Auch Republikaner sind irritiert
Das Unternehmen zieht vor Gericht. Der Fall sei klar, «Disney hat seine Meinung zur staatlichen Gesetzgebung geäussert und wurde dann vom Staat dafür bestraft», ist in der Beschwerde zu lesen. Der Gouverneur und die Legislative würden «die Maschinerie des Staates» nutzen, um Disney zu schaden. DeSantis, der gerade durch Ostasien reist, lässt eine Sprecherin ausrichten, die Klage sei «ein weiteres unglückliches Beispiel» für den Versuch, «den Willen der Wähler in Florida zu untergraben» und staatliches Recht zu umgehen. Zahlreiche Bewohner von Florida allerdings halten den Clinch mit Disney World für überflüssig bis geschäftsschädigend, vorneweg natürlich die Unternehmer und Angestellten im Park.
Auch die Mehrheit der Republikaner ist laut Umfragen nicht begeistert von diesem Vorstoss ihrer vorläufigen Nummer zwei. Seine Chancen, in Vorwahlen Donald Trump zu besiegen, sind durch die Schlacht mit dem Reich von Donald Duck voraussichtlich kaum gestiegen.

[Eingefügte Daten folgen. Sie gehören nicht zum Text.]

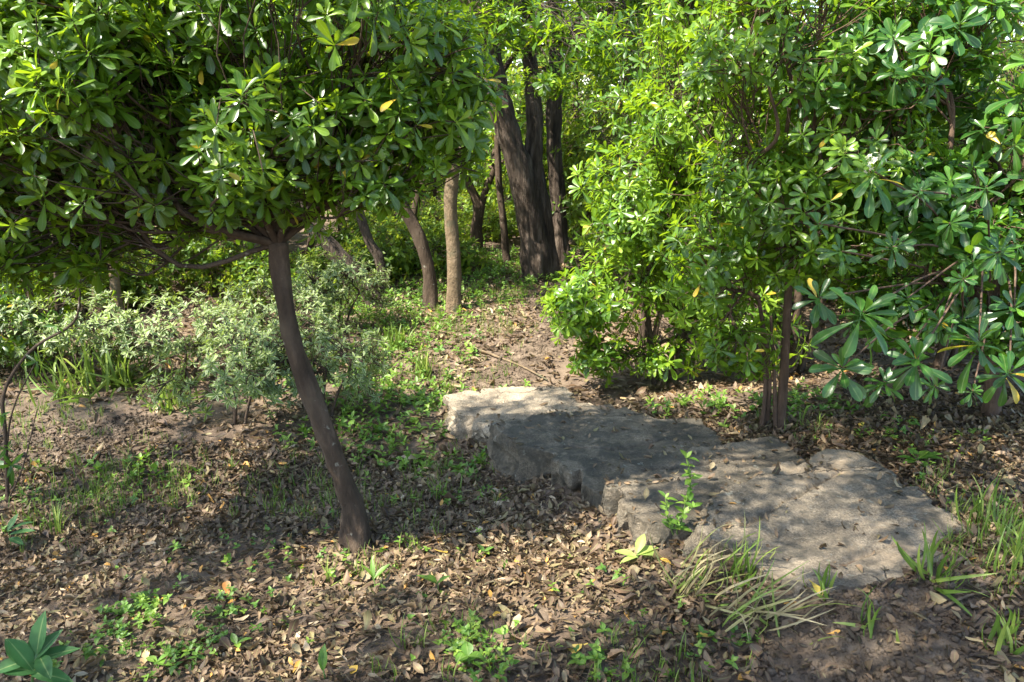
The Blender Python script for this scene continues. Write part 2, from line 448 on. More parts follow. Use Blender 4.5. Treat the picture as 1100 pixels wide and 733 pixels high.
# ------------------------------------------------------------------ stone steps
SLABS = []
def slab(label, px, z, thick, tilt=(0, 0), seed=0, mat='stone', grooves=(), n=300, rings=52, jag=.03):
    P = np.array([ptz(a, b, z)[:2] for a, b in px])
    c = P.mean(0)
    Q = np.vstack([P, P[:1]]); L = np.r_[0, np.cumsum(np.linalg.norm(np.diff(Q, axis=0), axis=1))]
    u = np.linspace(0, L[-1], n, endpoint=False)
    b = np.stack([np.interp(u, L, Q[:, 0]), np.interp(u, L, Q[:, 1])], -1)
    k = np.array([.25, .5, .25])
    for _ in range(1): b = sum(w * np.roll(b, s, 0) for w, s in zip(k, (-1, 0, 1)))
    dn = nrm(b - c)
    chip = np.floor(vn2(b[:, 0], b[:, 1], 16, seed + 7) * 5) / 5 - .5
    b = b + dn * ((vn2(b[:, 0], b[:, 1], 6, seed) - .5) * jag * 2.2 + chip * jag * 1.6 + (vn2(b[:, 0], b[:, 1], 40, seed + 1) - .5) * jag * .6 - .055 * sstep(.62, .7, vn2(b[:, 0], b[:, 1], 9, seed + 31)))[:, None]
    SLABS.append((b, z))
    def top(p):
        zz = z + (p[..., 0] - c[0]) * tilt[0] + (p[..., 1] - c[1]) * tilt[1]
        zz = zz + (vn2(p[..., 0], p[..., 1], 3.2, seed + 2) - .5) * .022 + (vn2(p[..., 0], p[..., 1], 13, seed + 3) - .5) * .014 + (vn2(p[..., 0], p[..., 1], 45, seed + 4) - .5) * .006 + np.floor(vn2(p[..., 0] * .6 + p[..., 1] * .8, p[..., 1] - p[..., 0], 3.5, seed + 11) * 5) / 5 * .014 - .007
        for gx in grooves:
            G = np.array([ptz(a_, b_, z)[:2] for a_, b_ in gx])
            dd = np.full(p.shape[:-1], 9.0)
            for q0, q1 in zip(G[:-1], G[1:]):
                e = q1 - q0; tt = np.clip(((p - q0) @ e) / (e @ e), 0, 1)
                dd = np.minimum(dd, np.linalg.norm(p - q0 - tt[..., None] * e, axis=-1))
            dd = dd + (vn2(p[..., 0], p[..., 1], 20, seed + 6) - .5) * .02
            zz = zz - .022 * np.exp(-(np.clip(dd, 0, 1) / .011) ** 2)
        return zz
    V = []
    for r in np.linspace(0.0, 1, rings) ** .8:
        p = c + (b - c) * r
        edge = max(0, r - .97) / .03
        V.append(np.column_stack([p, top(p) - (.004 + .022 * np.clip(vn2(u, u * 0, 8, seed + 21) - .5, 0, 1)) * edge ** 2]))
    zt = V[-1][:, 2]
    nside = 14
    for q in range(1, nside + 1):
        f = q / nside
        wob = (np.floor(vn(np.stack([u * 11, u * 0 + f * 2.0, u * 0 + seed], -1), seed + 8) * 5) / 5 - .45) * .12 + (vn(np.stack([u * 34, u * 0 + f * 5, u * 0], -1), seed + 9) - .5) * .04
        p = b + dn * (wob * min(1, f * 3) + .004 * f)[:, None]
        V.append(np.column_stack([p, zt - thick * f - .004]))
    V = np.array(V); m = len(V)
    i, j = np.meshgrid(np.arange(m - 1), np.arange(n), indexing='ij'); j2 = (j + 1) % n
    g = Geo(); g.add(V, np.stack([i * n + j, i * n + j2, (i + 1) * n + j2, (i + 1) * n + j], -1).reshape(-1, 4))
    base = (c[0], c[1], z - thick)
    o = g.build('stone_step', M[mat], None, base)
    fl = np.repeat(np.arange(m - 1) < rings - 2, n); o.data.polygons.foreach_set('use_smooth', fl)
    tag(o, label, 'stone step', 'rough stone steps of the path')
    SL_TOP.append((b, top))
    return o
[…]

«Das ist alles so unnötig, ein politischer Stunt», schreibt Trump, der zwar seine eigenen Probleme hat und Linke ebenfalls verachtet, aber DeSantis nicht ausstehen kann. Die republikanische Kandidatin und Gouverneurin Nikki Haley aus South Carolina unterbreitete den woken Herausforderern aus Orlando derweil ein Angebot: «Hey Disney, mein Heimatstaat wird die 70’000+ Jobs gerne annehmen, wenn ihr Florida verlassen wollt.»